What is expected: Select every line holding the word "that" and copy it.

Dataset extract:
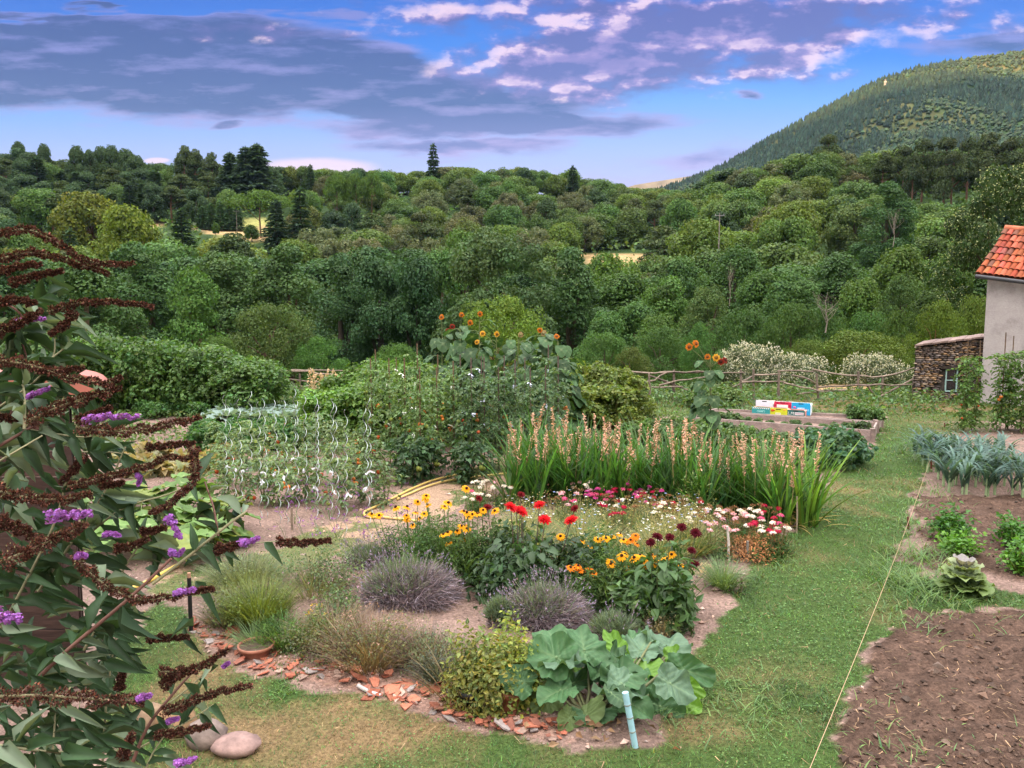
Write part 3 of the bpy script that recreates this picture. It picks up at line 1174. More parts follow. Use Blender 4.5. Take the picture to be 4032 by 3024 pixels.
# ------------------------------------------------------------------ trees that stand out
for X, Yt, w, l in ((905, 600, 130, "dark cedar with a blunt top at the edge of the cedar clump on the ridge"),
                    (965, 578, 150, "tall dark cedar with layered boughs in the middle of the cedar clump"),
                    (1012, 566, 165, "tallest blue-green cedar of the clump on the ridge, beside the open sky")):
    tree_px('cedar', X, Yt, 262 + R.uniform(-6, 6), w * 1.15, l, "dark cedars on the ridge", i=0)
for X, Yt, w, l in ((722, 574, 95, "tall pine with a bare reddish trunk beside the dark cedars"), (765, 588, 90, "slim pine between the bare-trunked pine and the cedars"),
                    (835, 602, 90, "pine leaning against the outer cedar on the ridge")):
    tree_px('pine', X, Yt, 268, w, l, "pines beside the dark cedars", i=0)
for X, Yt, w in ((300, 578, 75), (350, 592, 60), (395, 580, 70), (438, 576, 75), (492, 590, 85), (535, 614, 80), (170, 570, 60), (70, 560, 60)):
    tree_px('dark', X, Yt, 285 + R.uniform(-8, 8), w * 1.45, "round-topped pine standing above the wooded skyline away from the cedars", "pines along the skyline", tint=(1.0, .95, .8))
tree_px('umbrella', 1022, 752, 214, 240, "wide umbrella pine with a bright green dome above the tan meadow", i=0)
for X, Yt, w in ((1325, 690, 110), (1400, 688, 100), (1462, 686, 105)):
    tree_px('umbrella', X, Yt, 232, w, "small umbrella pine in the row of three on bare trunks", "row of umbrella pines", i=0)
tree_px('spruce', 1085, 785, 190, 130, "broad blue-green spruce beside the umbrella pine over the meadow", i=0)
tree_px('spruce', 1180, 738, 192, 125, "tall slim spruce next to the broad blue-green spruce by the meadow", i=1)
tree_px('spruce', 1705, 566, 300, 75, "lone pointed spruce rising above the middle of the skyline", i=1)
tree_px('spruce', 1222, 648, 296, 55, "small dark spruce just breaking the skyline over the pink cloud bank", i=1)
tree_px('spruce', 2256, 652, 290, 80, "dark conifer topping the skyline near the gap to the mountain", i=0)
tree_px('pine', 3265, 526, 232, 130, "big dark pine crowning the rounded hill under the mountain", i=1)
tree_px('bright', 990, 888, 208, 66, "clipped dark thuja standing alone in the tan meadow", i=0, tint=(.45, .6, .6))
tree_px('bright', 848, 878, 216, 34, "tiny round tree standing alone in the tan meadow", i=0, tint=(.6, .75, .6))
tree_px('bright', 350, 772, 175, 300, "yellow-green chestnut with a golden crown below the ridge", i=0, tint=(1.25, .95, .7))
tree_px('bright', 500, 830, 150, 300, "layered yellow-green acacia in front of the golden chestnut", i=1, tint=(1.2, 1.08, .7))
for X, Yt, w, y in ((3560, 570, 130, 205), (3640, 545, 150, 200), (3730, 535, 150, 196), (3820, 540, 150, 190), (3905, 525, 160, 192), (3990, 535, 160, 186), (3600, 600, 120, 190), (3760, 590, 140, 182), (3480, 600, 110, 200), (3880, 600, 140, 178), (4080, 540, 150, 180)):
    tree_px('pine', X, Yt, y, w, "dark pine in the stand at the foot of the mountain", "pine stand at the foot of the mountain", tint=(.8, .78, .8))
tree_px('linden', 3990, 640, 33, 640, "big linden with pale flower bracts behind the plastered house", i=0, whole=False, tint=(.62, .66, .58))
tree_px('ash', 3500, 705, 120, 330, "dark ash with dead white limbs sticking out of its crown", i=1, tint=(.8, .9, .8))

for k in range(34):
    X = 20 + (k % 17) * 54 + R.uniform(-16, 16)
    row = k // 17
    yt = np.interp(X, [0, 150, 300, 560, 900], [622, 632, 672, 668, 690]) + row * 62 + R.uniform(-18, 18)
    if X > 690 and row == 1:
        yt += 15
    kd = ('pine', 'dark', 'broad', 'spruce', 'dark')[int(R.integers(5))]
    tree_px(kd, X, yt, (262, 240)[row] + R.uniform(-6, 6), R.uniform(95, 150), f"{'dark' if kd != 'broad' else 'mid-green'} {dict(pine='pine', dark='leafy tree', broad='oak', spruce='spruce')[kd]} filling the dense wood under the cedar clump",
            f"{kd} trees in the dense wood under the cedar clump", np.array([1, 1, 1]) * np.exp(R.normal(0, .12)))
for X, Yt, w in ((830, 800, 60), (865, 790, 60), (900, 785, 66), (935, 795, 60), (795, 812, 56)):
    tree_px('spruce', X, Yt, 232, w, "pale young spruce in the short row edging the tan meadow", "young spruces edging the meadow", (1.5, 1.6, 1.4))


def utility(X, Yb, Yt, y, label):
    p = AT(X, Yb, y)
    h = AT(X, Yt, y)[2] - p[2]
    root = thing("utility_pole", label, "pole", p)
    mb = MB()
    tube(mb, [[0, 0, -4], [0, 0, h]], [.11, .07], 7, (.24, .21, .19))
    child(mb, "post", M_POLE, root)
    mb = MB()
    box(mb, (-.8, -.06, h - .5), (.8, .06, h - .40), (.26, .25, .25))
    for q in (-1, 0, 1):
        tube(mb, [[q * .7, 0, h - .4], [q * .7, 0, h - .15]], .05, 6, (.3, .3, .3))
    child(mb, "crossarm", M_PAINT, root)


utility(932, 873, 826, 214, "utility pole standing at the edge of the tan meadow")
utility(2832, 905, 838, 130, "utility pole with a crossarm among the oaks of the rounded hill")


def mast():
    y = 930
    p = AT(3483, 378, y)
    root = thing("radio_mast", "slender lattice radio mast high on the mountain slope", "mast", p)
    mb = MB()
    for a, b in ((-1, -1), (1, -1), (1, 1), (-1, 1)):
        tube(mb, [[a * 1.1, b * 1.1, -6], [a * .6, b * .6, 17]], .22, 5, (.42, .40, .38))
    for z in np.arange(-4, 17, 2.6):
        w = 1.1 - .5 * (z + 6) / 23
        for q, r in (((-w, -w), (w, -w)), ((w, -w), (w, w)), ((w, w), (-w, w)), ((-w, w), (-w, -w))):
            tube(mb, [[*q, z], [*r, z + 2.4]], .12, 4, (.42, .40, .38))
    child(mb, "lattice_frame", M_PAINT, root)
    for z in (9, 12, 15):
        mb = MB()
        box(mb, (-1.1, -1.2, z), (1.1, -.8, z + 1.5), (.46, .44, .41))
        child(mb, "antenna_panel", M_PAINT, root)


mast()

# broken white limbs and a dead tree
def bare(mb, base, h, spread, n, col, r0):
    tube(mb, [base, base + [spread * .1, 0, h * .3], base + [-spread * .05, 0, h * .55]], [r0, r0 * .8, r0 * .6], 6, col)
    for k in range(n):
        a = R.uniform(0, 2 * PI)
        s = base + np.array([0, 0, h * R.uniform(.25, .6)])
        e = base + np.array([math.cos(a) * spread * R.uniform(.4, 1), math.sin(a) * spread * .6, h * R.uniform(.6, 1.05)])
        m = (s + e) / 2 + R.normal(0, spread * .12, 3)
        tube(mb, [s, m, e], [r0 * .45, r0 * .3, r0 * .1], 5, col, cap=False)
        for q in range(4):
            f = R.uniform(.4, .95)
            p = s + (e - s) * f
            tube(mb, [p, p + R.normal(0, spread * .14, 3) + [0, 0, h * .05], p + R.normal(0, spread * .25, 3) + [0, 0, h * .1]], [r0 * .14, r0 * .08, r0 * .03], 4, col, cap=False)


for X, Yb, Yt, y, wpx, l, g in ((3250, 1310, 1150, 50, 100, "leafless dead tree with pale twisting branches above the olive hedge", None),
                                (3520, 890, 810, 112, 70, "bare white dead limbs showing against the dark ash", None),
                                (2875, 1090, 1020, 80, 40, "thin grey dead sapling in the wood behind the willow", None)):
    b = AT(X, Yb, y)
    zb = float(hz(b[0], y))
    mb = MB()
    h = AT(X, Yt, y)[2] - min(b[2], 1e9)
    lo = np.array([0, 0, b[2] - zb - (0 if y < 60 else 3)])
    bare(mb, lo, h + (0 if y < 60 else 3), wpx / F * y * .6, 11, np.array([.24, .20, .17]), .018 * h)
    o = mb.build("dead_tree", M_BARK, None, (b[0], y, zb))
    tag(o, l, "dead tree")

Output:
Write part 3 of the bpy script that recreates this picture. It picks up at line 1174. More parts follow. Use Blender 4.5. Take the picture to be 4032 by 3024 pixels.
# ------------------------------------------------------------------ trees that stand out